Don't Go Near the Water is a comedic war novel, about United States Navy public relations officers during World War II.
The story is set in 1945, from just after the invasion of Iwo Jima to the end of the war. The officers depicted are in the Public Relations (PR) section of "ComFleets", the fictional advanced headquarters of the Pacific Fleet, on the fictional island of Tulura (a stand-in for Guam).
Don't Go Near the Water is an episodic novel broken into ten chapters, each telling a story about the various PR officers stationed on the island, and six sequentially numbered interludes, entitled "Melora", which chronicle the romance between Ensign Max Siegel of the PR section and Melora Alba, daughter of the island's leading citizen."
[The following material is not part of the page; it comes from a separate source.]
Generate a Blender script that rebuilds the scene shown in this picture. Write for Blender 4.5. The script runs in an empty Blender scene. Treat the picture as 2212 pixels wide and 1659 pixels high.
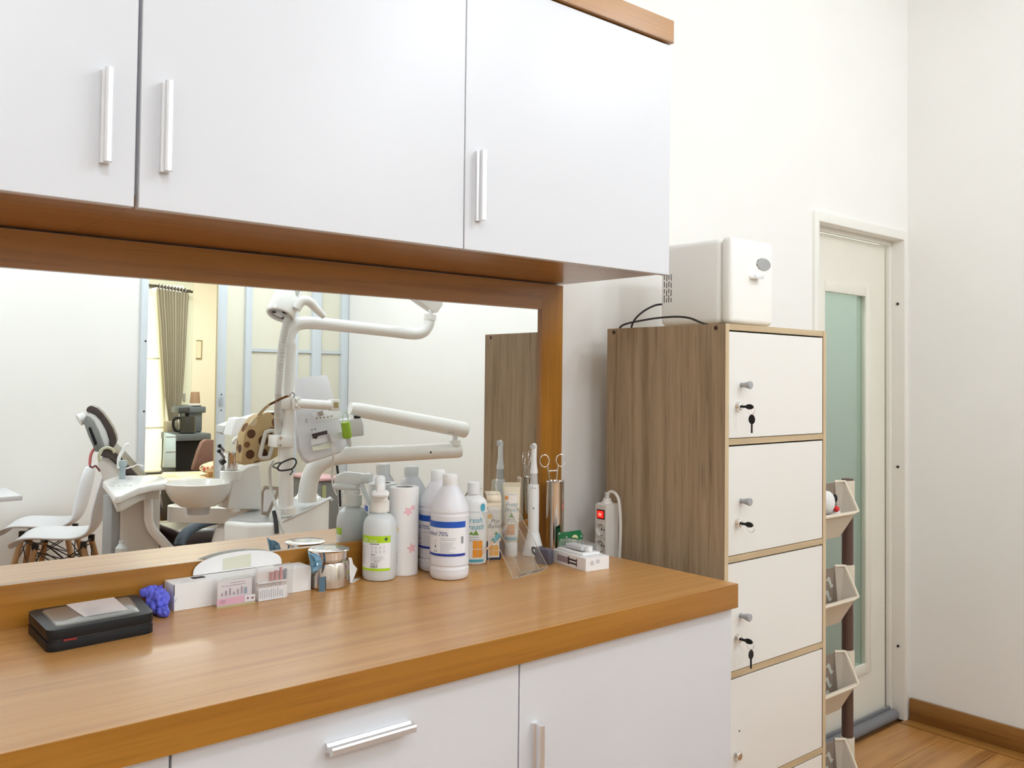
import bpy, bmesh, math, random
from mathutils import Vector, Matrix
random.seed(7)
SC = bpy.context.scene
COL = SC.collection
PI = math.pi

# ---------------------------------------------------------------- camera, exposure, lights
def make_camera():
    yaw, pitch, roll = 0.6979, 0.0285, 0.0114
    fwd = Vector((math.sin(yaw)*math.cos(pitch), math.cos(yaw)*math.cos(pitch), math.sin(pitch)))
    right = Vector((math.cos(yaw), -math.sin(yaw), 0)); up = right.cross(fwd)
    r2 = right*math.cos(roll) + up*math.sin(roll); u2 = -right*math.sin(roll) + up*math.cos(roll)
    cd = bpy.data.cameras.new('camera'); co = bpy.data.objects.new('camera', cd); COL.objects.link(co)
    m = Matrix((r2, u2, -fwd)).transposed().to_4x4(); m.translation = (-1.6867, -1.7955, 1.3911)
    co.matrix_world = m
    cd.sensor_width = 36.0; cd.lens = 1937.44*36/2212
    cd.shift_x = 17.593/2212; cd.shift_y = -68.223/2212; cd.clip_start = .02
    SC.camera = co
make_camera()
w = bpy.data.worlds.new('world'); SC.world = w; w.use_nodes = True
w.node_tree.nodes['Background'].inputs[0].default_value = (1, .97, .92, 1)
w.node_tree.nodes['Background'].inputs[1].default_value = .35
vs = SC.view_settings
vs.view_transform = 'Standard'; vs.look = 'None'; vs.gamma = 1; vs.use_curve_mapping = False
vs.exposure = -0.27
SC.cycles.diffuse_bounces = 8; SC.cycles.max_bounces = 16; SC.cycles.transparent_max_bounces = 16
SC.cycles.sample_clamp_indirect = 6
def area(name, loc, size, power, col, target=None, sy=None):
    l = bpy.data.lights.new(name, 'AREA'); l.energy = power; l.color = col
    l.shape = 'RECTANGLE' if sy else 'SQUARE'; l.size = size
    if sy: l.size_y = sy
    o = bpy.data.objects.new(name, l); COL.objects.link(o); o.location = loc
    if target: o.rotation_euler = (Vector(target)-Vector(loc)).to_track_quat('-Z', 'Y').to_euler()
    return o
def bulb(name, loc, r, power, col):
    l = bpy.data.lights.new(name, 'POINT'); l.energy = power; l.color = col; l.shadow_soft_size = r
    o = bpy.data.objects.new(name, l); COL.objects.link(o); o.location = loc; return o
LCOL = (.875, .985, 1.09)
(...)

The PR section is headed by Lieutenant Commander Clinton T. Nash, a pompous stock broker given to jargon and catchphrases. Entirely bald, he is referred to as "Marblehead" by his subordinates. Nash aspires to be nautical ("a sea-going officer"), but cannot master the use of a sextant. (This is a running gag, repeated throughout the book.) Tarzan author Edgar Rice Burroughs is coming for a publicity visit. Lieutenant JG Ross Pendleton, an egotistic radio producer, suggests that Burroughs could visit the natives on adjacent Gug-Gug island. This should produce many opportunities for newsworthy photographs and film featuring the Navy. But the natives wear ordinary clothes, and refuse to dress in loincloths. Nash sends Ensign Siegel to assist Pendleton. Siegel is the ace Sightseeing Officer among the Correspondent's Aides, known for his fulsome if tongue-in-cheek treatment of VIPs. A big, homely man, Siegel is a veteran of combat at sea, and also a graduate of Harvard University. He has made friends with the Tuluran natives, and has even learned their language. In a marathon drinking session, Siegel gets the Gug-Gug islanders to cooperate, but Pendleton has to provide the loincloths. Burroughs' visit is filmed, as planned, but the film is never used by the Navy - much to Siegel's relief, as the natives are recorded discussing (very frankly) the fit of the new loincloths on their nether regions.